Taking the leap from GCSE to A level

Darllenwch yn y Gymraeg

In this week’s blog, year 12 student Amelia Davies gives her insight on moving up from year 11 to sixth form and some of the new challenges students might face.


All everyone talked about in year 11 was how different sixth form was going to be. I was warned that GCSE’s were a piece of cake in comparison. But I assure you this isn’t exactly true. Yes, it’s difficult. Yes, you’ll get stressed. But what they don’t tell you is that as it gets harder, you grow and mature even if you don’t realise. I am not in any way trying to say that GCSE’s were easy because that’s definitely not true, but there is a step up to sixth form that can come as a surprise to some people.

To begin, the relationship you have with your teachers changes dramatically. For me, they treated me more like an adult. These newfound relationships really can be a gift.

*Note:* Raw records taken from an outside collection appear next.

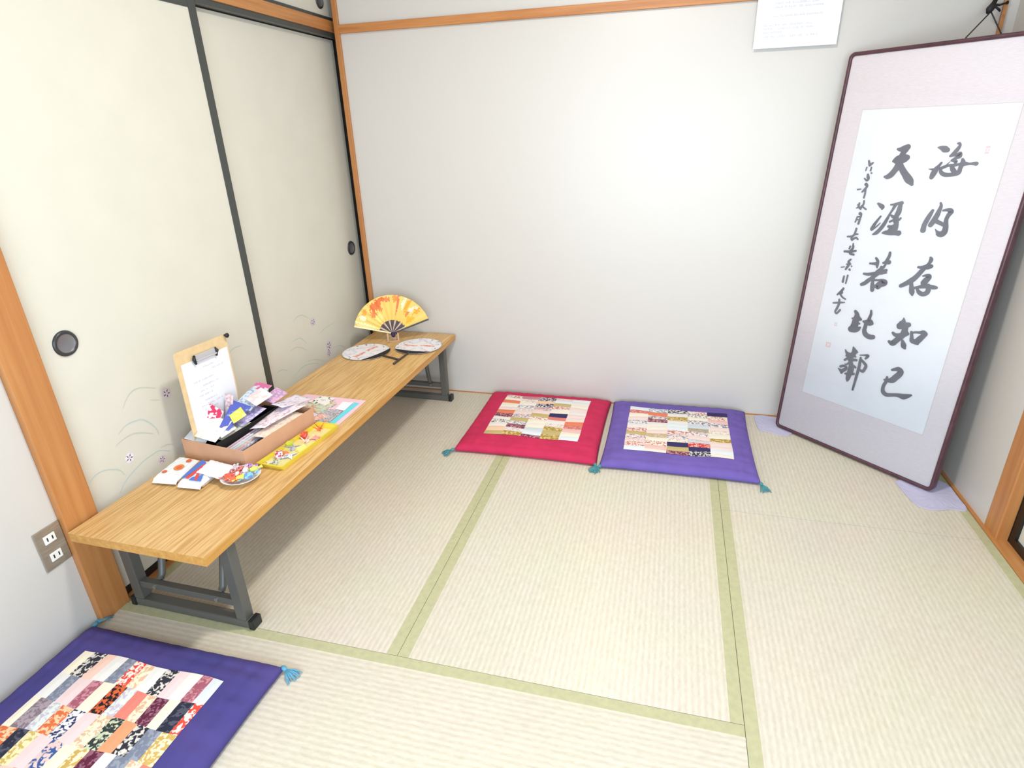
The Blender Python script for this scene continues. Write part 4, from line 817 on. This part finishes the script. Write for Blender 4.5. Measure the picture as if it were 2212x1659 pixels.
t, at = pack('blue and red printed tissue pack with a tissue pulled out', [(0.112, -1.552, z1), (0.194, -1.548, z1), (0.186, -1.430, z1), (0.098, -1.424, z1)],
     [([(0.02, 0.14), (0.14, 0.10), (0.30, 0.84), (0.02, 0.94)], 3), ([(0.18, 0.12), (0.34, 0.10), (0.40, 0.72), (0.28, 0.8)], 4), ([(0.40, 0.06), (0.94, 0.04), (0.72, 0.34), (0.42, 0.18)], 3), ([(0.42, 0.34), (0.54, 0.36), (0.74, 0.08), (0.64, 0.06)], 4)])
mb = MB(); R = random.Random(8); n = 12; g = {}
Pt = [Vector(p) for p in ((0.140, -1.506, 0.359), (0.228, -1.516, 0.353), (0.246, -1.446, 0.355), (0.132, -1.432, 0.360))]
for i in range(n+1):
    for j in range(n+1):
        u, v = i/n, j/n; q = Pt[0]*(1-u)*(1-v)+Pt[1]*u*(1-v)+Pt[2]*u*v+Pt[3]*(1-u)*v
        e = (1-abs(2*u-1)**2)*(1-abs(2*v-1)**2)
        g[i, j] = len(mb.v); mb.v.append(q+Vector((0, 0, 0.016*e+0.004*math.sin(7*u+3*v)*e+R.uniform(-.0012, .0012))))
for i in range(n):
    for j in range(n): mb.face((g[i, j], g[i+1, j], g[i+1, j+1], g[i, j+1]))
o = obj('tissue', mb, mat('white tissue', (240, 240, 248), 0.9), t, smooth=False); sd = o.modifiers.new('thick', 'SOLIDIFY'); sd.thickness = 0.001

# ------------------------------------------------------------------ round paper fans
M_fanp = mat_attr('printed fan paper', 0.6, True, 130); M_cres = mat('dark grey card', (52, 48, 52), 0.8, spec=0.15); M_hand = mat('dark brown bamboo', (66, 54, 50), 0.45)
def uchiwa(label, cx, cy, hx, hy, z, seed):
    R = random.Random(seed); c = Vector((cx, cy, z)); d = (Vector((hx, hy, z))-c); L = d.length; d.normalize(); s = Vector((-d.y, d.x, 0)); r = 0.1165
    t = thing('round_paper_fan', label, 'paper fan', (cx, cy, z), group='round paper fans')
    def colr(u, v):   # u along handle, v across, in radii
        base = ((240, 238, 244), (196, 200, 220), 0.0)
        if abs(u+0.02+0.08*math.sin(3*v)) < 0.085 and abs(v) < 0.72 and not (-0.06 < v < 0.06): return ((226, 146, 136), (240, 214, 208), 1.0)
        if (v*9+u*3) % 4 < 1.2 and abs(u) > 0.25: return ((216, 224, 238), (238, 236, 242), 1.0)
        if (u*7-v*5) % 5 < 1.0 and abs(u) > 0.2: return ((242, 224, 230), (206, 190, 206), 1.0)
        if u*u+v*v > 0.6 and (v*13+u*11) % 6 < 0.7: return ((96, 100, 116), (220, 220, 226), 1.0)
        return base
    mb = MB(); nr, ns = 18, 72; tv = {}
    for i in range(nr+1):
        for k in range(ns):
            if i == 0 and k: continue
            q = r*i/nr*0.975; a = 2*PI*k/ns
            tv[i, k] = len(mb.v); mb.v.append(c+d*(q*math.cos(a))+s*(q*math.sin(a))+Vector((0, 0, 0.0034)))
    for i in range(nr):
        for k in range(ns):
            k2 = (k+1) % ns; q = [tv[i, k if i else 0], tv[i+1, k], tv[i+1, k2]] + ([tv[i, k2]] if i else [])
            a = 2*PI*(k+.5)/ns; rr_ = (i+.5)/nr*0.975; c1, c2, kk = colr(rr_*math.cos(a), rr_*math.sin(a)); mb.face(q, 0, lin(c1), (*lin(c2), kk))
    obj('paper_face', mb, M_fanp, t, colors=True)
    mb = MB(); mb.lathe([(0, 0.0018), (r*0.985, 0.0018), (r, 0.0026), (r, 0.0038), (r*0.97, 0.0040), (r*0.965, 0.0034)], 72, Matrix.Translation(c)); obj('rim', mb, mat('beige rim', (186, 176, 160), 0.5), t, smooth=True)
    mb = MB(); P = [c+d*(r*0.99*math.cos(a))+s*(r*0.99*math.sin(a))+Vector((0, 0, 0.0036)) for a in [(-0.95+1.90*i/16) for i in range(17)]]
    I = [c+d*r*(0.575+0.085*(1-(1-2*i/16)**2))+s*(r*0.80*(1-2*i/16))+Vector((0, 0, 0.0036)) for i in range(17)]
    mb.prism(P+I, (0, 0, 0.0012)); obj('base_crescent', mb, M_cres, t)
    mb = MB(); h0 = c+d*r*0.85+Vector((0, 0, 0.005)); h1 = c+d*L+Vector((0, 0, 0.005)); mb.tube([h0, h0.lerp(h1, 0.5), h1], [0.004, 0.0045, 0.005], 8); obj('handle', mb, M_hand, t, smooth=True)
uchiwa('round paper fan nearest the sliding door, pointing its handle to the room', 0.112, -0.348, 0.316, -0.424, 0.3302, 1)
uchiwa('round paper fan near the table corner, handle pointing to camera', 0.334, -0.228, 0.319, -0.482, 0.3312, 2)

# ------------------------------------------------------------------ folding fan on its stand
def folding_fan():
    Pv = Vector((0.175, -0.172, 0.372)); th = math.radians(20); ti = 0.15
    a = Vector((math.cos(th), math.sin(th), 0)); up = Vector((-math.sin(ti)*math.sin(th), math.sin(ti)*math.cos(th), math.cos(ti))); nf = a.cross(up)   # nf faces the room
    if nf.y > 0: nf = -nf
    P = lambda ang, r, d=0.0: Pv + (a*math.cos(ang)+up*math.sin(ang))*r + nf*d
    t = thing('folding_fan', 'open yellow folding fan with red maple leaves standing in the corner', 'folding fan', (0.175, -0.172, 0.332), th)
    A0, A1 = math.radians(19), math.radians(165.5); R0, R1 = 0.068, 0.193
    blobs = [(118, .160, 11, .020, (238, 128, 76)), (130, .132, 7, .018, (240, 140, 84)), (106, .178, 8, .012, (236, 120, 70)), (140, .172, 6, .012, (246, 176, 84)), (112, .136, 5, .012, (240, 150, 90)), (96, .172, 5, .014, (232, 140, 86)),
      (76, .150, 2.2, .055, (236, 132, 96)), (82, .178, 3, .02, (240, 160, 80)), (66, .160, 3, .028, (252, 246, 214)), (58, .158, 3, .04, (246, 176, 66)), (48, .150, 4, .02, (250, 236, 206)), (50, .122, 4, .014, (236, 150, 80)), (40, .165, 4, .022, (244, 172, 70)), (44, .178, 3, .008, (250, 226, 200)), (36, .110, 8, .022, (246, 190, 70)), (150, .165, 4, .02, (254, 250, 214)), (160, .13, 5, .06, (254, 246, 178)), (125, .1, 14, .02, (252, 228, 140))]
    R = random.Random(4); jag = [R.uniform(-1, 1) for _ in range(400)]
    def colr(ad, r):
        c = (248, 212, 120)
        for i, (ba, br, sa, sr, bc) in enumerate(blobs):
            j = 0.35*math.sin(ad*1.9+i*2.1)+0.3*math.sin(r*420+ad*0.8+i)
            if ((ad-ba)/sa)**2+((r-br)/sr)**2 < 1+j: c = bc
        return c
    np_, sub, nr = 24, 3, 26; mb = MB(); g = {}
    for k in (0, 1):
        for i in range(np_*sub+1):
            q = i/sub; f = q % 2; z = 0.0032*(1-abs(1-f)*2)
            for j in range(nr+1): g[k, i, j] = len(mb.v); mb.v.append(P(A0+(A1-A0)*i/(np_*sub), R0+(R1-R0)*j/nr, z-0.0007*k))
    for i in range(np_*sub):
        ad = math.degrees(A0+(A1-A0)*(i+.5)/(np_*sub))
        for j in range(nr):
            c = lin(colr(ad, R0+(R1-R0)*(j+.5)/nr)); mb.face((g[0, i, j], g[0, i, j+1], g[0, i+1, j+1], g[0, i+1, j]), 0, c); mb.face((g[1, i+1, j], g[1, i+1, j+1], g[1, i, j+1], g[1, i, j]), 0, lin((250, 236, 190)))
    obj('fan_leaf', mb, mat_attr('painted fan paper', 0.5, False), t, colors=True)
    M_rib = mat('dark brown rib', (72, 56, 62), 0.5); M_rib2 = mat('tan rib', (206, 176, 150), 0.5)
    for k in range(17):
        an = A0+(A1-A0)*(k+0.5)/17; w_ = 0.0042; da = a*math.cos(an)+up*math.sin(an); sd_ = -a*math.sin(an)+up*math.cos(an); mb = MB()
        b0, b1 = Pv-da*0.012, Pv+da*0.072; dd = nf*(-0.001-0.0003*k)
        mb.slab([b0-sd_*0.003+dd, b0+sd_*0.003+dd, b1+sd_*w_*1.1+dd, b1-sd_*w_*1.1+dd], 0.0008, 0, nf); obj('rib', mb, M_rib if k % 3 else M_rib2, t)
    for an, m, d0 in ((A0-0.01, mat('black guard', (38, 30, 34), 0.4), 0.0012), (A1+0.012, mat('cream guard', (250, 236, 180), 0.5), -0.002)):
        da = a*math.cos(an)+up*math.sin(an); sd_ = -a*math.sin(an)+up*math.cos(an); mb = MB(); b0, b1 = Pv-da*0.012, Pv+da*0.194
        mb.slab([b0-sd_*0.003+nf*d0, b0+sd_*0.003+nf*d0, b1+sd_*0.004+nf*d0, b1-sd_*0.004+nf*d0], 0.0016, 0, nf); obj('guard', mb, m, t)
    mb = MB(); c0 = Pv+nf*0.006
    mb.tube([c0+up*0.006, c0+up*0.0, c0-up*0.010+a*0.002, c0-up*0.018+a*0.003], [0.008, 0.011, 0.010, 0.006], 10); mb.tube([c0+a*0.008, c0+a*0.014+up*0.006, c0+a*0.018-up*0.004], 0.004, 8)
    obj('knotted_cord', mb, mat('dark purple cord', (58, 48, 92), 0.7, var=0.3, vscale=200), t, smooth=True)
    # stand
    ts = thing('fan_stand', 'small tan wooden stand holding the yellow folding fan', 'stand', (0.175, -0.172, 0.3303), th)
    TS = Matrix.Translation((0.175, -0.172, 0.3303)) @ Matrix.Rotation(th, 4, 'Z'); M_st = mat('tan wood stand', (214, 176, 136), 0.5, var=0.12, vscale=60)
    mb = MB(); mb.box((-0.034, -0.012, 0), (0.034, 0.030, 0.006), 0, TS); obj('stand_base', mb, M_st, ts, bevel=0.001)
    for x in (-0.030, 0.021):
        mb = MB(); mb.box((x, -0.014, 0.006), (x+0.009, -0.006, 0.046), 0, TS); obj('stand_post', mb, M_st, ts, bevel=0.001)
    mb = MB(); mb.box((-0.021, 0.012, 0.006), (0.021, 0.016, 0.030), 0, TS); obj('stand_back', mb, M_st, ts)
folding_fan()
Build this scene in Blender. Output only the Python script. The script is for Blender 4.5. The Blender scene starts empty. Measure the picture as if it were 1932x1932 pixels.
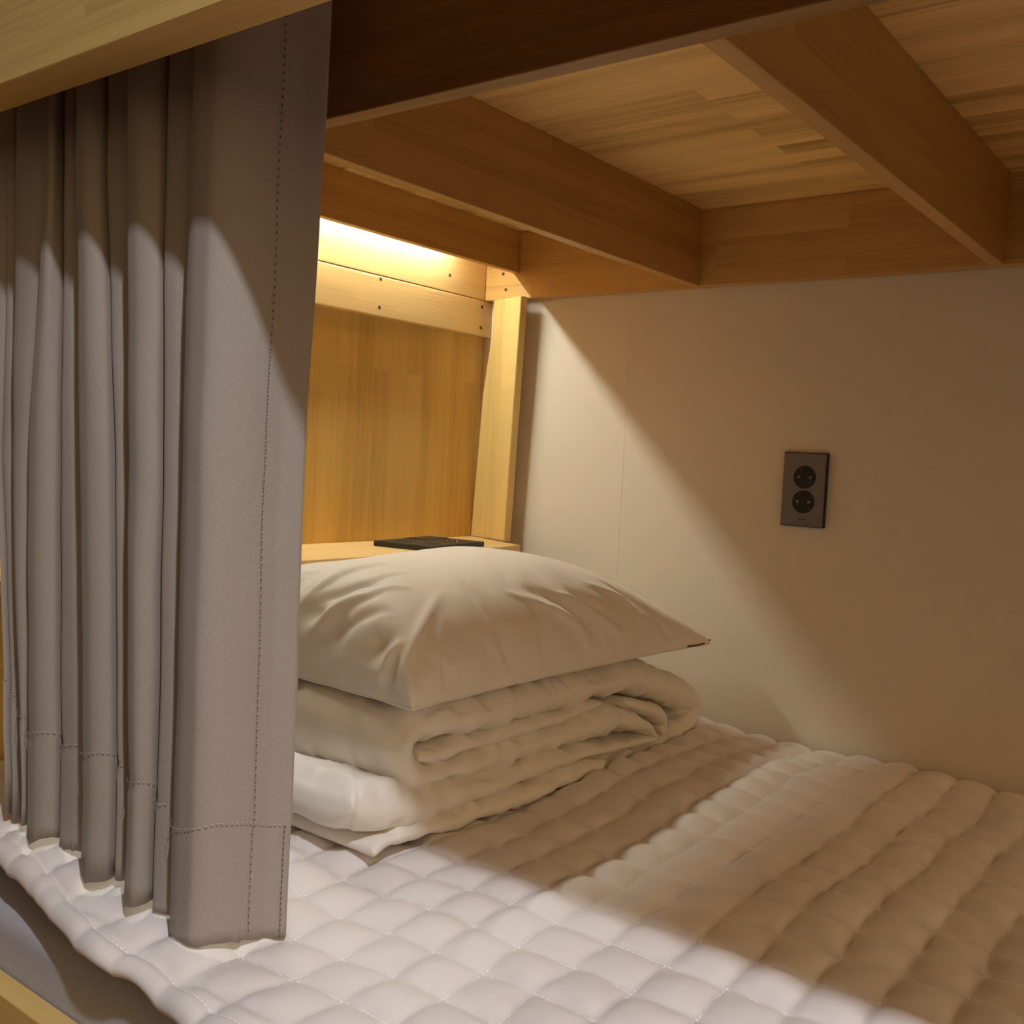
import bpy, bmesh, math, random
import numpy as np
from mathutils import Vector, Matrix, noise
from mathutils.bvhtree import BVHTree

S = bpy.context.scene
C = S.collection
ZO = 1.0                       # camera height above the floor
# ------------------------------------------------------------------ camera
right = Vector((0.79360349, 0.60643436, 0.0493038))
down = Vector((0.07177374, -0.01284116, -0.99733828))
fwd = Vector((-0.60418708, 0.79502985, -0.05371685))
cam_d = bpy.data.cameras.new('camera')
cam_d.sensor_width = 36.0
cam_d.lens = 1919.29 / 1932 * 36
cam_d.clip_start = 0.02
cam = bpy.data.objects.new('camera', cam_d)
m = Matrix((right, -down, -fwd)).transposed().to_4x4()
m.translation = Vector((0, 0, ZO))
cam.matrix_world = m
C.objects.link(cam)
S.camera = cam
# ------------------------------------------------------------------ colour management
vs = S.view_settings
vs.view_transform = 'Standard'
vs.look = 'None'
vs.gamma = 1
vs.use_curve_mapping = False
vs.exposure = 0.0
S.cycles.diffuse_bounces = 10
S.cycles.max_bounces = 14
# ------------------------------------------------------------------ world: dim warm air of the dormitory plus an added fill glow
W = bpy.data.worlds.new('world')
S.world = W
W.use_nodes = True
wnt = W.node_tree
bg = wnt.nodes['Background']
wtc = wnt.nodes.new('ShaderNodeTexCoord')
wsep = wnt.nodes.new('ShaderNodeSeparateXYZ')
wnt.links.new(wtc.outputs['Generated'], wsep.inputs[0])
wmr = wnt.nodes.new('ShaderNodeMapRange')          # added warm fill from the foot end, no real source there
wmr.interpolation_type = 'SMOOTHSTEP'
wmr.inputs['From Min'].default_value = 0.2
wmr.inputs['From Max'].default_value = 1.0
wnt.links.new(wsep.outputs[0], wmr.inputs['Value'])
wmx = wnt.nodes.new('ShaderNodeMix')
wmx.data_type = 'RGBA'
AMB = (1.0, 0.82, 0.62)
AMB_LOW, FOOT_FILL = 0.035, 1.6
wmx.inputs['A'].default_value = tuple(c * AMB_LOW for c in AMB) + (1,)
wmx.inputs['B'].default_value = tuple(c * FOOT_FILL for c in (1.0, .67, .35)) + (1,)
wmz = wnt.nodes.new('ShaderNodeMapRange')
wmz.interpolation_type = 'SMOOTHSTEP'
wmz.inputs['From Min'].default_value = -0.02
wmz.inputs['From Max'].default_value = 0.12
wnt.links.new(wsep.outputs[2], wmz.inputs['Value'])
wmm = wnt.nodes.new('ShaderNodeMath')
wmm.operation = 'MULTIPLY'
wnt.links.new(wmr.outputs[0], wmm.inputs[0])
wnt.links.new(wmz.outputs[0], wmm.inputs[1])
wnt.links.new(wmm.outputs[0], wmx.inputs['Factor'])
wnt.links.new(wmx.outputs['Result'], bg.inputs[0])
bg.inputs[1].default_value = 1.0
# ------------------------------------------------------------------ room ceiling lamp (light; its fitting is built below)
LAMP = Vector((0.50, -0.16, ZO + 1.45))
ld = bpy.data.lights.new('ceiling_downlight', 'AREA')
ld.shape = 'DISK'
ld.size = 0.07
ld.energy = 35
ld.color = (0.88, 0.93, 1.0)
lo = bpy.data.objects.new('ceiling_downlight', ld)
lo.location = LAMP
C.objects.link(lo)
LED_POWER = 205.0
LED_COLOR = (0.97, 1.0, 0.86, 1)

# ------------------------------------------------------------------ helpers
def link(o, parent=None):
    C.objects.link(o)
    if parent is not None:
        o.parent = parent
        o.matrix_parent_inverse = parent.matrix_basis.inverted()
    return o

def tag(o, label=None, cat=None, group=None, kind=None):
    if label: o['label'] = label
    if cat: o['category'] = cat
    if group: o['group'] = group
    if kind: o['kind'] = kind
    return o

def empty(name, loc):
    o = bpy.data.objects.new(name, None)
    o.empty_display_size = .05
    o.location = loc
    return link(o)

def mesh_obj(name, verts, faces, mat, parent=None, smooth=False):
    me = bpy.data.meshes.new(name)
    me.from_pydata([tuple(map(float, v)) for v in verts], [], faces)
    me.update()
    if smooth:
        me.polygons.foreach_set('use_smooth', [True] * len(me.polygons))
    me.materials.append(mat)
    return link(bpy.data.objects.new(name, me), parent)

def fix_normals(o):
    bm = bmesh.new()
    bm.from_mesh(o.data)
    bmesh.ops.recalc_face_normals(bm, faces=bm.faces)
    bm.to_mesh(o.data)
    bm.free()

def bm_obj(name, bm, mat, parent=None, smooth=False):
    me = bpy.data.meshes.new(name)
    bmesh.ops.recalc_face_normals(bm, faces=bm.faces)
    bm.to_mesh(me)
    bm.free()
    if smooth:
        me.polygons.foreach_set('use_smooth', [True] * len(me.polygons))
    me.materials.append(mat)
    return link(bpy.data.objects.new(name, me), parent)

def add_box(bm, lo_, hi_, bev=0.0, seg=2):
    r = bmesh.ops.create_cube(bm, size=1)
    vs_ = r['verts']
    for v in vs_:
        for k in range(3):
            v.co[k] = (lo_[k] + hi_[k]) / 2 + v.co[k] * (hi_[k] - lo_[k])
    if bev > 0:
        es = list({e for v in vs_ for e in v.link_edges})
        bmesh.ops.bevel(bm, geom=es, offset=bev, segments=seg, affect='EDGES', profile=.5)

def board(name, lo_, hi_, mat, parent=None, bev=0.0012):
    bm = bmesh.new()
    add_box(bm, lo_, hi_, bev)
    return bm_obj(name, bm, mat, parent)

def add_cyl(bm, c, axis, r0, r1, h, n=24):
    """cylinder or cone with base centre c, along unit axis"""
    ax = Vector(axis).normalized()
    rot = Vector((0, 0, 1)).rotation_difference(ax).to_matrix().to_4x4()
    M = Matrix.Translation(Vector(c) + ax * (h / 2)) @ rot
    bmesh.ops.create_cone(bm, cap_ends=True, segments=n, radius1=r0, radius2=max(r1, 1e-5), depth=h, matrix=M)

def grid_faces(nu, nv, closed_v=False):
    f = []
    for i in range(nu - 1):
        for j in range(nv if closed_v else nv - 1):
            j2 = (j + 1) % nv
            f.append((i * nv + j, i * nv + j2, (i + 1) * nv + j2, (i + 1) * nv + j))
    return f

def vnoise(P, scale, seed=0.0, octaves=1):
    """scalar noise for an (n,3) array"""
    out = np.zeros(len(P))
    off = Vector((seed * 13.7, seed * 5.1, seed * 9.3))
    for i, p in enumerate(P):
        q = Vector((p[0] * scale[0], p[1] * scale[1], p[2] * scale[2])) + off
        a = noise.noise(q)
        if octaves > 1:
            a += .5 * noise.noise(q * 2.03)
        if octaves > 2:
            a += .25 * noise.noise(q * 4.1)
        out[i] = a
    return out

# ------------------------------------------------------------------ materials
def new_mat(name):
    mt = bpy.data.materials.new(name)
    mt.use_nodes = True
    nt = mt.node_tree
    b = nt.nodes['Principled BSDF']
    return mt, nt, b

def N(nt, kind, **kw):
    n = nt.nodes.new(kind)
    for k, v in kw.items():
        setattr(n, k, v)
    return n

def srgb(r, g, b):
    f = lambda c: (c / 255 / 12.92) if c / 255 <= .04045 else ((c / 255 + .055) / 1.055) ** 2.4
    return (f(r), f(g), f(b), 1)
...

The teachers go out of their way to help you, and you can make amazing connections that you wouldn’t necessarily have otherwise.

Depending on the subjects you’ve taken, and the size of your sixth form, the classes will probably be much smaller, which allows you to have more interaction in lessons and creates a more relaxed atmosphere. This is wonderful because not only can you snack without stealth hiding it under your notepad, but you really do get an immersive and beneficial teaching and learning experience. For me, my sixth form year group has a grand total of 36 pupils, which means that I not only have an average of 9 pupils per class, but I get more common room benefits and a better choice of chairs at lunch!

Another benefit is that you can study the subjects you enjoy! This means you can concentrate on the few subjects you have chosen because you want to study them. I found it really difficult to decide what I was going to take, so my mum told me to cross off all the subjects I really didn’t like, and it turns out it was the most wonderful thing I’ve done, because I now have a clear goal and really enjoy the subjects I’ve taken.

At GCSE, you skim the edge of your subject, but at A level, you really get the chance to take an in depth look at a topic. The whole point of A levels is to challenge you and your knowledge, and to help you decide what you want to do with your future. One of the things I found more difficult was how I could no longer get away with having a limited knowledge of a subject and then blag the exam. You can’t just recite facts, you have to be able to apply the knowledge that you gain, and you truly have to understand what you’re talking about.


Another thing I found I had to struggle through was time management. It is so easy to forget about school in sixth form. You get home, and it’s easy just to shut off and forget about revision and extra work until you wake up out of a trance and find that its May and your exams are next week. It sounds ridiculous but you really need to get yourself together and follow a revision timetable, and do the extra work. Motivation is a key skill which you REALLY need to master.

I would also recommend applying to be a prefect, because it may seem like an additional plate to spin, but it is so beneficial in the long run, and can really help you with your personal statement and uni application. Make an effort to attend all the revision sessions you can, and to read around your subject if you have time because it makes all the difference.

All in all, the whole sixth form experience is so rewarding and fun, you just have to be able to balance your time effectively, and enjoy what you study.